La tactique ou les idées ?

La grande question au lendemain de ce second tour des élections régionales pourrait se résumer ainsi : les responsables des grands partis politiques seront ils à la hauteur du sursaut dont les Français ont fait preuve ? Taux de participation en hausse, reports de voix, mobilisation plus forte pour priver le FN d’une quelconque victoire, etc. Les électeurs ont montré leur sens des responsabilités.

Face à ce constat, qui se veut rassurant – en tout cas partiellement et seulement pour le moment – certains échanges sur les plateaux de télévision, certaines déclarations n’ont pas paru à la hauteur. Sans compter que la guerre de mouvement a aussitôt commencé, dictée par les considérations tactiques auxquelles nous invite le calendrier puisque désormais le prochain scrutin auquel seront appelés les Français, est celui de la présidentielle de 2017.
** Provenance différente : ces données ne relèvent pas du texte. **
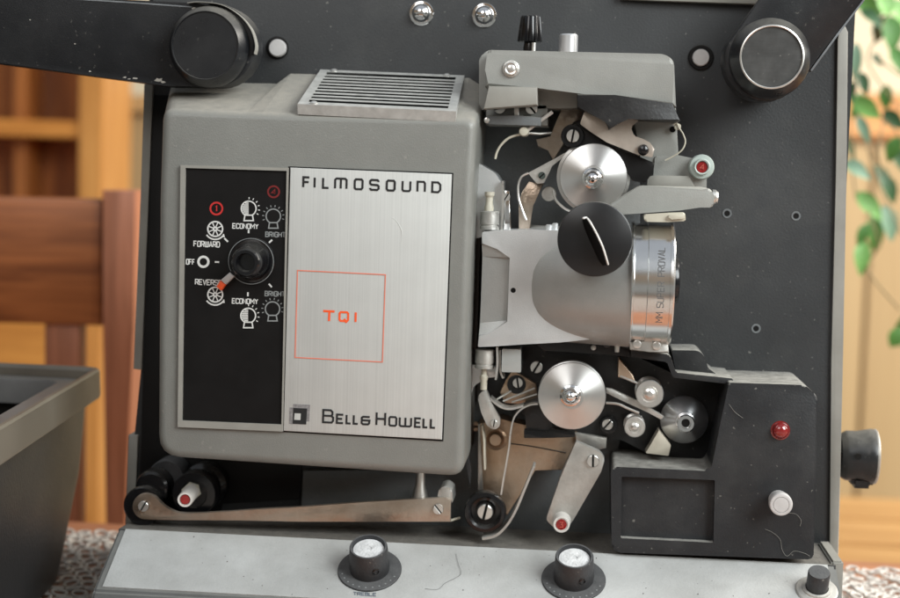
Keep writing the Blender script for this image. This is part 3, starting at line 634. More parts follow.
for x_ in list(range(522, 630, 6))+[628, 630.2]:
    u = max(0, (x_-532)/97); cd = .0235+.0205*u**.7 if u > 0 else .0235-(532-x_)*.0006
    rg = [bm.verts.new((cc.x+(x_-584)*s_, -cd-Rb*cos(2*pi*k/72), cc.z+Rb*sin(2*pi*k/72))) for k in range(72)]
    if prev: bridge(bm, prev, rg)
    else: bm.faces.new(rg[::-1])
    prev = rg
ed_ = [bm.verts.new((v.co.x+.0008, v.co.y*1.0+(-.044-v.co.y)*.04, cc.z+(v.co.z-cc.z)*.96)) for v in prev]; bridge(bm, prev, ed_); bm.faces.new(ed_)
lb = mk('lens_barrel', bm, CAST, P, sharp=40)
lr = xl('lens_ring', [(629.5, 50), (629.6, 60.5), (630.6, 61.6), (632, 61.4), (632.6, 60), (645, 60), (645.6, 60.8), (666.5, 60.8), (667, 62.2), (669.6, 62.4), (671, 61.5), (671.2, 50), (670, 44), (668, 24), (668, 0)], 284, .044, CHROMEX, lb, 650)
xl('lens_tip', [(668, 24), (674.5, 24), (677.6, 22.4), (678.8, 19.5), (678, 17)], 280.5, .044, GLOSS, lr, 675)
xl('front_glass', [(677, 18), (678.6, 10), (679.2, 0)], 280.5, .044, GLASS, lr, 675)
# engraving on the ring
cx_, rr_ = K(657.5, 284, .044), 60.9*S(.044)
def cyl(u, v, h):                               # u = mm along the circumference (upwards), v = mm along the barrel
    th = u/1000/rr_; r2 = rr_+max(h, -.0001)*.6
    return Vector((cx_.x+v/1000, cx_.y-r2*cos(th), cx_.z+r2*sin(th)))
bm = bmesh.new()
G2 = lambda u, v, h: cyl(u, -v, h)
word(bm, 'MM SUPER PROVAL', -17, 1.6, 20, 1.6, 3.0, .36, lambda a, b, h: cyl(a, b+0, h), slx=0)
mk('engraving', bm, mat('engraving ink', (.10, .10, .10), .6), lr)
q = prism('ring_flange', [(629, 342), (668, 340), (669, 353), (650, 352), (630, 350)], .030, .056, DULL, P, bev=.0006)
disc('flange_screw', 637, 344, .056, cap(4.5, 1.2), BRIGHT, q, 20); disc('flange_screw', 656.5, 345.5, .056, cap(4.5, 1.2), BRIGHT, q, 20)
fk = disc('framing_knob', 594.8, 239.3, .070, [(20, 0), (20, 4), (36.4, 4), (37.3, 5), (37.3, 15), (36.9, 15.7), (35.8, 16), (0, 16)], mat('black knob', (.010, .010, .011), .32, dust=.3, rvar=.1), P, 64, ref=15)
# curved grip ridge
bm = bmesh.new(); rows = []
PR = catmull([(586.5, 217.5, 0), (590.5, 223, 0), (597, 235, 0), (602.5, 247, 0), (606, 258, 0), (607.8, 264.5, 0)], 4)
for i, p in enumerate(PR):
    t = (PR[min(i+1, len(PR)-1)]-PR[max(i-1, 0)]).normalized(); nx = Vector((t.y, -t.x, 0)); k = .35+.65*sin(pi*min(1, (i+2)/(len(PR)+3)))
    rows.append([bm.verts.new(v) for v in (K(p.x-nx.x*9*k-1, p.y-nx.y*9*k, .0855), K(p.x-nx.x*.8, p.y-nx.y*.8, .086+.0075*k), K(p.x, p.y, .0862+.0078*k), K(p.x+nx.x*1.3, p.y+nx.y*1.3, .0855))])
for a, b in zip(rows, rows[1:]): bridge(bm, a, b, False)
bm.faces.new(rows[0]); bm.faces.new(rows[-1][::-1])
mk('grip_ridge', bm, BLACK, fk)
P3 = [K(p.x+.2, p.y, .0864+.0078*(.35+.65*sin(pi*min(1, (i+2)/(len(PR)+3))))) for i, p in enumerate(PR)]
mk('grip_highlight', tube_bm([K(582.8, 218.3, .092)]+P3, .00042, 8), mat('painted ridge highlight', (.7, .68, .65), .5), fk)  # white tube paints in the highlight along the ridge edge

# lamp-side shield and bits between lamp house and gate
bm = bmesh.new()
q = prism('lamp_shield', rounded([(470, 161), (480, 164), (495, 173), (502, 184), (502, 232), (470, 240)], 3), .012, .040, SATIN, P, bev=.0025, seg=3)
strip('gate_spring', [(502.5, 181, .044), (503, 205, .044), (501.5, 231, .044)], 2.2, .012, BRIGHT, P)
prism('mirror_clip', [(504.5, 190), (509.5, 191), (510.5, 230), (503.5, 230)], .030, .042, CHROME, P, bev=.0005)
screw(506.3, 197, .042, 3.8, 60, P)
prism('lower_shield', rounded([(462, 364), (496, 366), (496, 377), (486, 378), (474, 386), (468.5, 402), (467.5, 432), (462, 432)], 1.5), .01, .036, SATIN, P, bev=.001)
strip('gate_spring', [(497, 347, .048), (497.3, 365, .048), (495.6, 380, .048)], 2.0, .012, BRIGHT, P)
strip('gate_spring', [(500, 350, .042), (500.2, 370, .042), (503.2, 378.5, .042)], 1.8, .012, DULL, P)
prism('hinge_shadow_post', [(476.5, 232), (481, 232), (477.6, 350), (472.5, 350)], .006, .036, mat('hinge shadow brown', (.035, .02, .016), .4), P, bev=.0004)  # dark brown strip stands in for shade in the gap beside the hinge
prism('prism_block', rounded([(502, 349), (521, 349.5), (521, 372.5), (501.5, 372)], 1), .030, .046, CLEAR, P, bev=.0014)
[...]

Droitisation du discours ou révision des alliances autour des « modérés », et même un hypothétique changement de nom du PS, rien n’aura été oublié. Sans compter, bien sûr, le profil des candidats appelés à porter les couleurs de chaque camp, ni les inévitables sondages sur les candidats préférés des Français.

Trois observations : d’abord, avec des résultats qui ne font ni vainqueur, ni vaincu, bien malin qui pourrait tirer des conclusions définitives de ce scrutin, ce qui laisse augurer de rudes débats quant à la ligne de chacun des camps en présence. Ensuite, pas sûr que les Français trouvent leur compte à ce petit jeu qui en appelle un autre, inévitable : le jeu de massacre destiné à abattre celui qui cherchera à trop pousser son avantage. Enfin et surtout, le risque est grand de vérifier l’axiome selon lequel les idées reculent à mesure que les considérations tactiques l’emportent. Cela est d’autant plus vrai que l’on ne peut que constater l’éclatement de notre paysage politique, les Français se reconnaissant de moins en moins dans le traditionnel clivage droite – gauche.

Au-delà, par leur sursaut du 13 décembre, les Français ont tenté lors de ces deux tours de scrutin, de faire passer un double message. Le premier pourrait s’écrire de la manière suivante : « prenez peur car si nous n’avons pas voulu nous précipiter dans les bras du parti de la haine, nous n’en sommes pas pour autant satisfaits. Changez ! Sinon…». Pour répondre à ce premier message, nos gouvernants doivent désormais passer d’une obligation de moyens à une obligation de résultats.

Le second, plus diffus, porte sur la nature même du changement attendu. Changement d’hommes, bien sûr. Mais encore faut-il rénover suffisamment les formations politiques pour permettre à de nouvelles têtes d’émerger, comme il faut, également, que les Français aient envie de s’engager. Renouvellement de la manière de débattre, en respectant ses adversaires, en prenant en compte les désaccords pour construire des compromis. Renouvellement des idées, enfin, pour traiter au fond quelques unes des grandes questions qui ont jusque-là été soigneusement évitées : comment concilier un libéralisme qui encourage l’esprit d’initiative, la prise de responsabilité et de risques avec la solidarité ? Comment renouer avec l’autorité sans tomber dans l’autoritarisme ? Comment faire coïncider ouverture et affirmation de son identité ? Comment harmoniser participation des citoyens aux prises de décision et responsabilité des élus ? Comment assurer une présence des services publics sur l’ensemble du territoire, renforcer l’Etat tout en veillant à sa sobriété ?… pour n’en citer que quelques unes.

Si 2017, c’est demain, aujourd’hui est venu le temps des idées. Sans elles, les tactiques seront vaines.